-- start of GIVEN MATERIAL --
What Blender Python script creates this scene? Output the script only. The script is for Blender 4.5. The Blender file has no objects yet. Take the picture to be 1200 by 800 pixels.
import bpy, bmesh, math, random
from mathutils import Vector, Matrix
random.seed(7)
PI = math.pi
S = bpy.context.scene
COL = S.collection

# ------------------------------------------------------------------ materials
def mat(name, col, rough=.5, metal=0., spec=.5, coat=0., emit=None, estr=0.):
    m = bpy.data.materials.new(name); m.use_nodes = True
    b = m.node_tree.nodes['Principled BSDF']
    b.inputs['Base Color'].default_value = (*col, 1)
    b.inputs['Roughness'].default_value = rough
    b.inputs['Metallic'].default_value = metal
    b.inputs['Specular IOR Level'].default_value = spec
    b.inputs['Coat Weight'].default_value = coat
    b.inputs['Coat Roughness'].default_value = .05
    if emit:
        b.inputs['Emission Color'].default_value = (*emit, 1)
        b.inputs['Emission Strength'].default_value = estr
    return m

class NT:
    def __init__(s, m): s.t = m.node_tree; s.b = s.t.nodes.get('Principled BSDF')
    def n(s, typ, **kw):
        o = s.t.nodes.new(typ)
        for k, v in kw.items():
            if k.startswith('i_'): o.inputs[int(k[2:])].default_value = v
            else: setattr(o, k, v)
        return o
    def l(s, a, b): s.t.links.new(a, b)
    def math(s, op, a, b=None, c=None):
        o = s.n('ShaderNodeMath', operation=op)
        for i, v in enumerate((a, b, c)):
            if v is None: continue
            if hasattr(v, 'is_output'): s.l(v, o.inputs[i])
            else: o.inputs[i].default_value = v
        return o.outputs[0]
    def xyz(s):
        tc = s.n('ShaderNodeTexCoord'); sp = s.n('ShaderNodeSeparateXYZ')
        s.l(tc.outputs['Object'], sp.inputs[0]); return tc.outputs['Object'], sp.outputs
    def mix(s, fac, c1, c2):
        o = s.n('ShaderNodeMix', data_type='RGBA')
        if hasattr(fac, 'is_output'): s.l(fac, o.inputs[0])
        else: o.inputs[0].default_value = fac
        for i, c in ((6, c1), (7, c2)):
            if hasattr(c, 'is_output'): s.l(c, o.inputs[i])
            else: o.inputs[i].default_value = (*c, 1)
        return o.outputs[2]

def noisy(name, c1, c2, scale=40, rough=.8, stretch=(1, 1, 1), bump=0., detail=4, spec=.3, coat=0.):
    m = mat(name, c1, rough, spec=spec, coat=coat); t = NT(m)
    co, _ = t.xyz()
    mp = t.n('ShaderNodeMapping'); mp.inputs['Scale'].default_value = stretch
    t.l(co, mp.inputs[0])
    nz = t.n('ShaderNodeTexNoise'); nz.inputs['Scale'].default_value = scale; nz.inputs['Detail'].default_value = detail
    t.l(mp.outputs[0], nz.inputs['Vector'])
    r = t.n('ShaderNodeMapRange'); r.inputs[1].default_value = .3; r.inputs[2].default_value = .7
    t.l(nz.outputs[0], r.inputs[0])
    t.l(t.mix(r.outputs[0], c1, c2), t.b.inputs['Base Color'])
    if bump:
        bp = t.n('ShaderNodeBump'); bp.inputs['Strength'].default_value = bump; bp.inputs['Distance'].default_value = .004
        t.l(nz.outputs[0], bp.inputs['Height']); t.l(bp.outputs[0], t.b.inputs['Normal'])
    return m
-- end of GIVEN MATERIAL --
EXERCISE DESCRIPTION: What is the number of lines that hold the string "scene"? Give it alone.

OUTPUT OF THE TASK: 2